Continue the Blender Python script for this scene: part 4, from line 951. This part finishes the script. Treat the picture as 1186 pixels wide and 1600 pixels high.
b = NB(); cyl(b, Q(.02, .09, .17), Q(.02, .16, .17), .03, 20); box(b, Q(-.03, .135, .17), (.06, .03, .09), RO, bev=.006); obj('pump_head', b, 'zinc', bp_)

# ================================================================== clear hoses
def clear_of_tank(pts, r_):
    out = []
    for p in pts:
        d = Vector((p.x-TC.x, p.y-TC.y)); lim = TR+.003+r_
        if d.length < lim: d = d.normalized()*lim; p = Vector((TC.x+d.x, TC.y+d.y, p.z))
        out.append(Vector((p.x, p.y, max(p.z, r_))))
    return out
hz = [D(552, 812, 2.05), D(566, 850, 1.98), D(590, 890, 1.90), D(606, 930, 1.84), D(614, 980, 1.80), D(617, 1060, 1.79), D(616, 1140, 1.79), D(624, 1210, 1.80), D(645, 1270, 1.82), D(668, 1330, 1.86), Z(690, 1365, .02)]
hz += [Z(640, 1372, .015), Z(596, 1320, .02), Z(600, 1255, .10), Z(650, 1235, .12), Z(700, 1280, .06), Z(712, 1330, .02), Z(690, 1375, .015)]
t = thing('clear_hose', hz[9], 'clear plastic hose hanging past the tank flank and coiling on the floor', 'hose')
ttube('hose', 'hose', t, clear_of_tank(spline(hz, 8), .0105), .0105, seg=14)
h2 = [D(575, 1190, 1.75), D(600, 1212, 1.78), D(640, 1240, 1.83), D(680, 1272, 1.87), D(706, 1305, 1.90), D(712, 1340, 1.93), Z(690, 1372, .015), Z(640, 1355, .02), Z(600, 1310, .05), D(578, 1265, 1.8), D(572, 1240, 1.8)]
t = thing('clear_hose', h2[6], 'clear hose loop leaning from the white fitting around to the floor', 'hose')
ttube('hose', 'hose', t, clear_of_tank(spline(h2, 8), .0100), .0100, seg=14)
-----
• [Stated goal]
Quote the data above verbatim from its first line to the line that includes "b, 'zinc', bp_)", with both boundary lines retained.

• [Full solution]
Continue the Blender Python script for this scene: part 4, from line 951. This part finishes the script. Treat the picture as 1186 pixels wide and 1600 pixels high.
b = NB(); cyl(b, Q(.02, .09, .17), Q(.02, .16, .17), .03, 20); box(b, Q(-.03, .135, .17), (.06, .03, .09), RO, bev=.006); obj('pump_head', b, 'zinc', bp_)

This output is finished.